The Colorado Avalanche won their fifth game in a row after a 3-0 victory over the Ottawa Senators on home ice. Mikko Rantanen scored the first and eventual game-winning goal in the first period when he ethered Ron Hainsey into a retirement home with a spin-o-rama at the blueline before finishing off his breakaway in style. Philipp Grubauer stopped all 34 shots he faced for his second shutout of the season.

The Avs are now sixth in the NHL in points and second behind the St. Louis Blues in the Central Division after 55 games. The Blues are one point ahead with 73 points in 56 games, so they are absolutely within striking distance.

First Period


Mikko Rantanen opened the scoring near the end of a frustrating first period. With less than a minute to go in the period, Mikko caught Ron Hainsey cheating to the outside, spun him around, and buried a lovely backhand past Sens goalie Marcus Hogberg. Nathan MacKinnon and Ryan Graves each picked up an assist on the goal after a successful breakout from their own zone.

After One

The first period was very frustrating. The Sens were clogging up the middle of the zone at all times and had slowly chipped away to a 16-24 shot attempts advantage by the end of the period. However, the Avalanche had a massive advantage in talent so the chances they were able to get were significantly more dangerous per capita.

Both teams got a power play with first line wingers Gabriel Landeskog and Connor Brown each spending time in the box, but it was the Avalanche who got two shots and five attempts during their two minutes while the Sens could only manage one on theirs. Gabe was a little justified after standing up for MacKinnon, who had gotten hit high by Dylan DeMelo.

Second Period

Nick Paul may have scored in the second half of the period after he pushed the puck in after getting thrown into Philipp Grubauer by Gabe. Despite seeing the puck clearly going in the net, the referees deemed the whistle had blown before the puck went in, so the goal was called back. Paul later got himself an unsportsmanlike penalty for seemingly mouthing off about losing one of his six goals on the season.
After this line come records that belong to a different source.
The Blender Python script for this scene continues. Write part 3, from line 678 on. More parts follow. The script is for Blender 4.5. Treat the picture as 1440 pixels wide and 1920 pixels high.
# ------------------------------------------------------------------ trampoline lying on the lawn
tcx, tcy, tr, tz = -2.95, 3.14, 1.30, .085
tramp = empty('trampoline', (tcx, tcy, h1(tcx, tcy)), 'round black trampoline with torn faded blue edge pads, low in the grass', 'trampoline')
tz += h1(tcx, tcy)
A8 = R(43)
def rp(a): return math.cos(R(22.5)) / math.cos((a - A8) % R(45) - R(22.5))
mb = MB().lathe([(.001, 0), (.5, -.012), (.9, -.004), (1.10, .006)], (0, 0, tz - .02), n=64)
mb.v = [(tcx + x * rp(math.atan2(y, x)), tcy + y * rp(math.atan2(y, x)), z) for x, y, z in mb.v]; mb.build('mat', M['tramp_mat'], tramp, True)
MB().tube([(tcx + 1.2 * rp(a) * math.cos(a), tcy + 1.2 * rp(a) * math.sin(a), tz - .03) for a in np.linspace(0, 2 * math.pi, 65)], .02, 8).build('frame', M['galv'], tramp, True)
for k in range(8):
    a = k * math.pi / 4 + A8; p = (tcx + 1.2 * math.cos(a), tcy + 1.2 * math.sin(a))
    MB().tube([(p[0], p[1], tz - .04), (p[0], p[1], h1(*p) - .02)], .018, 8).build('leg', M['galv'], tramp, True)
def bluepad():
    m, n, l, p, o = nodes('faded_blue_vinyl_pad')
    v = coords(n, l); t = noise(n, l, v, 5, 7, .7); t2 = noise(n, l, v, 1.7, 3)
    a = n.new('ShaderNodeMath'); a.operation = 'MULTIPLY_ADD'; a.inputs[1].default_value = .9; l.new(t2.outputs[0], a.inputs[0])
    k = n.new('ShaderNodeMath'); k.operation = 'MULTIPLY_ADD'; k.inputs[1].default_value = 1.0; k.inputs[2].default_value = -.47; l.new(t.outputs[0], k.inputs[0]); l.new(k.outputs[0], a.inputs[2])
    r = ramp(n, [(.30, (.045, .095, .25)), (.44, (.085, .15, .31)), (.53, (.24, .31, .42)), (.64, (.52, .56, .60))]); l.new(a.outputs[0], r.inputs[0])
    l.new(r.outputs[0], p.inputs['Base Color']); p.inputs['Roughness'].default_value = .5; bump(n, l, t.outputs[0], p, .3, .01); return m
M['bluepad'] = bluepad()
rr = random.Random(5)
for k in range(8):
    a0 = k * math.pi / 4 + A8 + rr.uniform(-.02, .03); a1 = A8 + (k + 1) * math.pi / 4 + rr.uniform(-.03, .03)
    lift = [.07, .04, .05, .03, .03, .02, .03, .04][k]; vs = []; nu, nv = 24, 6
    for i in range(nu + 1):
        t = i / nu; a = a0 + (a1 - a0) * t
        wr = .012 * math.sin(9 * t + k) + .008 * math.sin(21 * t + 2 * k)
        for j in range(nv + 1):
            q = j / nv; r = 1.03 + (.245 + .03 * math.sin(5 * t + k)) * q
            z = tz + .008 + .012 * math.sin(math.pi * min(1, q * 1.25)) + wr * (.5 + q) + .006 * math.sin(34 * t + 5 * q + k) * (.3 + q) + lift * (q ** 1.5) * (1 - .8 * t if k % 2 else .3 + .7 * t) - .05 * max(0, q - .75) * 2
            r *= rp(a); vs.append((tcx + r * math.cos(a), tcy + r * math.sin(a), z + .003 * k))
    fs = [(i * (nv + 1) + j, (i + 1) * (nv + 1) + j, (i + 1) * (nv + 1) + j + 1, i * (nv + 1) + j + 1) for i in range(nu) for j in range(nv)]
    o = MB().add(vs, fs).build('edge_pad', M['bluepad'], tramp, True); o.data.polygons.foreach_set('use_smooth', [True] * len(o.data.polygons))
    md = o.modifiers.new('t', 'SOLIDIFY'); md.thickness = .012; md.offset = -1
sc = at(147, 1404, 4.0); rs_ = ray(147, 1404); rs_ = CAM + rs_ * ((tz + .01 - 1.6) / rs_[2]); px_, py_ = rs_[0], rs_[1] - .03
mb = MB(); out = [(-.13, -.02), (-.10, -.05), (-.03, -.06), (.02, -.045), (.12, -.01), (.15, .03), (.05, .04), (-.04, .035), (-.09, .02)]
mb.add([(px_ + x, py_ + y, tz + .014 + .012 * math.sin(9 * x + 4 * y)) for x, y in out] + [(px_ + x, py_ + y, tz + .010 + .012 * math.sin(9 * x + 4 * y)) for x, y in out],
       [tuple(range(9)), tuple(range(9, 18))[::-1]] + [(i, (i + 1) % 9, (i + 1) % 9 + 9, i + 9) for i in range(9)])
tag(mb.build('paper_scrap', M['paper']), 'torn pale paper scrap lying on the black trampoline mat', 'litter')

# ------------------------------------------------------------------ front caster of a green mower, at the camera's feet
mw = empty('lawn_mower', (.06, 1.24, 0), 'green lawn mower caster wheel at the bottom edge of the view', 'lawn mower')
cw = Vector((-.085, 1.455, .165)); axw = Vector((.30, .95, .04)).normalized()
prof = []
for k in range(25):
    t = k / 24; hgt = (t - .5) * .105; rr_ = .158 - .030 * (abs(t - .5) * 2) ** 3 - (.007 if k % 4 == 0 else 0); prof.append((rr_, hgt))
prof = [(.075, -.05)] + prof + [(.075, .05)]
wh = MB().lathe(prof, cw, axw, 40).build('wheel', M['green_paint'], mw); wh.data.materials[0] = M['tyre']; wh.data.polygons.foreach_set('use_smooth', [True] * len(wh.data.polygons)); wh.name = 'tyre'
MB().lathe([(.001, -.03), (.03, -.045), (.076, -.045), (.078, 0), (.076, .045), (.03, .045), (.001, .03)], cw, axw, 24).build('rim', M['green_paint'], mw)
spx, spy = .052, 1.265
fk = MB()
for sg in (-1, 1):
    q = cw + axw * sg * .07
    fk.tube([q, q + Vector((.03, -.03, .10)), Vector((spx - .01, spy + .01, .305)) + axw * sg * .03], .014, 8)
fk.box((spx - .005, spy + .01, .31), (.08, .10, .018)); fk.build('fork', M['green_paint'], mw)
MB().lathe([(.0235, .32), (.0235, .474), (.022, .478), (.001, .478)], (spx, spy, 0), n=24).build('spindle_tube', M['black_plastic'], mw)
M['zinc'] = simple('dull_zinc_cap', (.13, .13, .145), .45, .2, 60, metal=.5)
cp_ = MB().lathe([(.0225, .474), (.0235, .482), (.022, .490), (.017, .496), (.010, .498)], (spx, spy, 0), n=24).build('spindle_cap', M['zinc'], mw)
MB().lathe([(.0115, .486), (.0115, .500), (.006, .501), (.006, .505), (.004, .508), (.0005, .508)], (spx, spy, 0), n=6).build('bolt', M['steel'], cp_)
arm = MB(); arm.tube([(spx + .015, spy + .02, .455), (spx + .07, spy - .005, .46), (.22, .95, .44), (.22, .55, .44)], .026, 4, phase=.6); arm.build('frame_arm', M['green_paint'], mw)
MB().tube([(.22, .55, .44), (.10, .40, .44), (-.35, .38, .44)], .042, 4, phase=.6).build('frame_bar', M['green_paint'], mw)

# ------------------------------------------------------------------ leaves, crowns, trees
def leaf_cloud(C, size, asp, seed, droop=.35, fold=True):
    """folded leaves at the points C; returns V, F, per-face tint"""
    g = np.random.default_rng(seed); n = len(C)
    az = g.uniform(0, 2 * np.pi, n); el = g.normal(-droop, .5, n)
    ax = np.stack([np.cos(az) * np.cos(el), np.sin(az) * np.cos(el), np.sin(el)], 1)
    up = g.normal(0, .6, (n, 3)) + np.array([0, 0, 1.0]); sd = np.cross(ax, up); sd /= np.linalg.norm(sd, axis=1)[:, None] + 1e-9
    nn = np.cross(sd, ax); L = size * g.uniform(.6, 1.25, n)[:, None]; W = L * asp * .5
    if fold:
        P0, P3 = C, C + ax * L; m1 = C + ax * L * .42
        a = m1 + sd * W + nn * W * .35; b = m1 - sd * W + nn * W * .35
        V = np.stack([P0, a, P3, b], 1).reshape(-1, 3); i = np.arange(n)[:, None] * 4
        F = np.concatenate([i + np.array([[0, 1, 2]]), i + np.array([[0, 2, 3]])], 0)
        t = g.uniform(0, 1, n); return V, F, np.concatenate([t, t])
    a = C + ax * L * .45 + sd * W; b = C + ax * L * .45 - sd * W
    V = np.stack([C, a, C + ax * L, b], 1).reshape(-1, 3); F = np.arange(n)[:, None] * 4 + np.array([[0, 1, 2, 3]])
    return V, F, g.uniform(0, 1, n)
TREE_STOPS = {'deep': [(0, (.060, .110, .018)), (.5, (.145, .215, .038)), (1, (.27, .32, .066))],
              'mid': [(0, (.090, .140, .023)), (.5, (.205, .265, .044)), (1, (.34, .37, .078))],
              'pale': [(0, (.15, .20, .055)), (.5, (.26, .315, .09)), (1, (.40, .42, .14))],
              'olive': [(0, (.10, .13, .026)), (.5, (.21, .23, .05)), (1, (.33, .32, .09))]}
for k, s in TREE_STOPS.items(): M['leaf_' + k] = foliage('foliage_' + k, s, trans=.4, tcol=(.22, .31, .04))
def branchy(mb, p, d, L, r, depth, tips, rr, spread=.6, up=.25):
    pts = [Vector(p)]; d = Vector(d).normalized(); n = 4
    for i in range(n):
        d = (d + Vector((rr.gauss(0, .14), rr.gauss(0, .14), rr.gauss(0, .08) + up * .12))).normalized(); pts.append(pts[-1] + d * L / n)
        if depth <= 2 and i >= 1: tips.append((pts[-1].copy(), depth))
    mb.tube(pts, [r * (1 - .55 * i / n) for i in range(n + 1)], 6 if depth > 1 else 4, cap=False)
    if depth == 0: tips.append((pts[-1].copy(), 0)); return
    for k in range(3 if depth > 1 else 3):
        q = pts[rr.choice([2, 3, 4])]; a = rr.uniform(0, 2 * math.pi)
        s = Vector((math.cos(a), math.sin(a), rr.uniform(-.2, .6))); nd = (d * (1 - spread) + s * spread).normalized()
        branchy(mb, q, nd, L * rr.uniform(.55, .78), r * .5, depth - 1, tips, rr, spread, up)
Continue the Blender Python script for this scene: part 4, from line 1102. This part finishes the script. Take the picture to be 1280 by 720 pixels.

The Paul penalty was one of three power plays the Avalanche got in the scoreless second. They found nine shot attempts in a little over five minutes, including two more strong chances. However, the Sens had kept the middle of the slot so full of sticks that none of the Avs’ cross-ice passes were getting through.

After Two

The second period was much better in terms of shot share, as the Avalanche were able to limit the Senators to only nine shot attempts while trying 16 of their own. This matched the eye-test as the Sens didn’t look capable of sustaining any offensive pressure at any point in the period, all of their chances were coming off the counterattack (like Paul’s).

Third Period


Finally the Avalanche converted on one of their five penalties in the game. Valeri Nichushkin snuck into the middle of the ice with the second unit power play and softly deflected a shot-pass from Andre Burakovsky at the opposite wing.

The play developed from a zone entry that led to a Tyson Jost miss. The Avs quickly pounced on the rebound and kept players in the slot and point in order to not waste any time setting up. It was a very well-coordinated play that ended up being a good tactic for the well-coached Sens. They were really good all night at limiting chances when defending set plays less so off the rush or from an organic play.

3-0 (ENG)

The Sens pulled the goalie with a couple minutes left, but they failed to generate a shot before Landeskog finished off the game with an empty-net marker.

After Three

  • Gruby didn’t have much of a busy night. Sure, he had to stop 34 shots and earned the shutout as a result, but the Sens were shooting from everywhere in this game, and that mostly means from the outside. When they did get rebounds in front, it wasn’t anything much more than banging at Grubauers pads while he sat there. They didn’t make him move laterally very much at all. Apart from getting run over by Paul and Landy, he could’ve been asleep in the second period for all I knew.
  • I liked JT Compher and rest of the “bottom-nine” players on the team in this one. It’s a very low bar to jump over when you’re being asked to make the Sens look bad, but I thought they showed a lot of energy and skill in this game. I liked Burakovsky and Nichushkin a lot in this game, too. Tyson Jost was only one of two Avs players who didn’t get a shot in this game (Matt Nieto was the other), but I thought he played well with who he had and when he got the opportunity to play higher in the lineup, he took advantage and made some good plays.